An international travelling exhibition was planned to bring to life fairy tales as a part of the German cultural inheritance. facts and fiction staged the tales of the Brothers Grimm as a modern literary genre. The interactive, graphic and controversial exhibition enabled the fairy tale world to be experienced and further developed.

They are still alive! 200 years after the first edition of their famous collection of Children’s and Household Tales was published in 1812, the Brothers Grimm stories are still world famous. They are Germany’s biggest cultural export and to this day Hollywood continues to return these stories again and again.

Aware of the cultural significance of these fairy tales, the Goethe Institute sought to promote the Grimm Brothers’ literary heritage and interest in German as a language for the future. Therefore a travelling exhibition celebrating this 200th anniversary was sent on a world tour. The exhibition needed to be easy to set up and take down; it also needed to be self-explanatory, flexible and modular so it could be placed in every imaginable location – even in small spaces.

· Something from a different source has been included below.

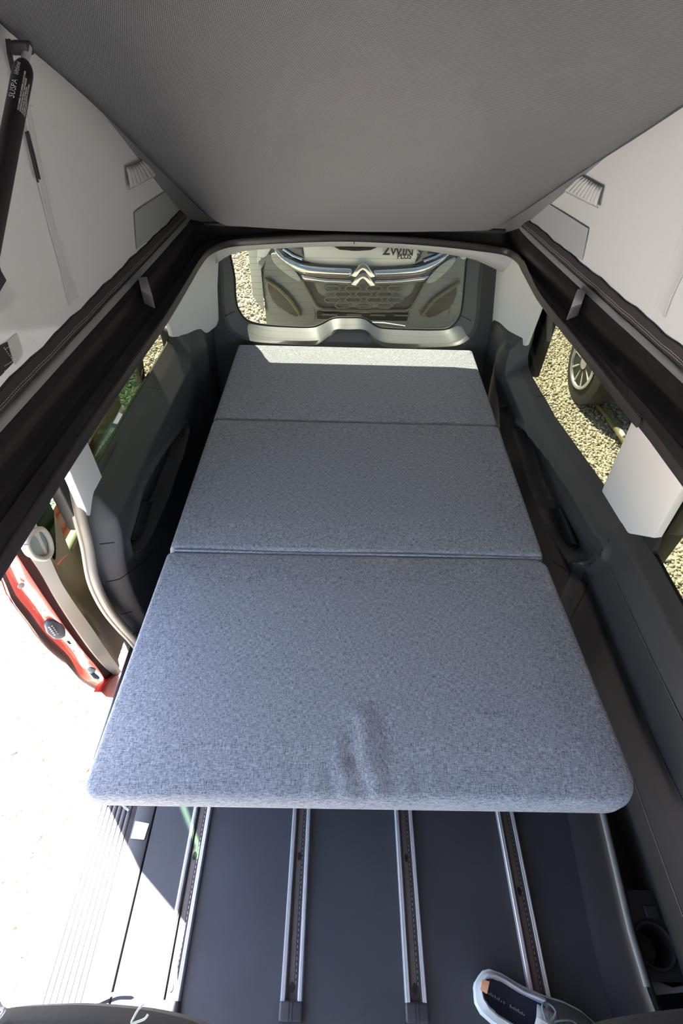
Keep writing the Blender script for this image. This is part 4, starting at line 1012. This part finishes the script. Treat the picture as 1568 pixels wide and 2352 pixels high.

Our aim was for the visitors to able to experience, inhale and develop the fairytale world for themselves – rather than just passively consume it. The exhibition told stories about heroes, princesses, talking animals, and witches; evil was personified and we came face to face with horror. The fairy tale world became an enchanted forest. Visitors were invited not to go beyond the seven mountains but to seven stations to experience and contribute to popular and less well-known fairy tales.

In order to establish a balance between content, aesthetic value and functionality, we adapted the principle: simplify your exhibition. The enchanted forest had to be one that could be put in box. Onto the ship, off the ship. Open the box, unpack the forest. Assemble. Finished. Just like magic.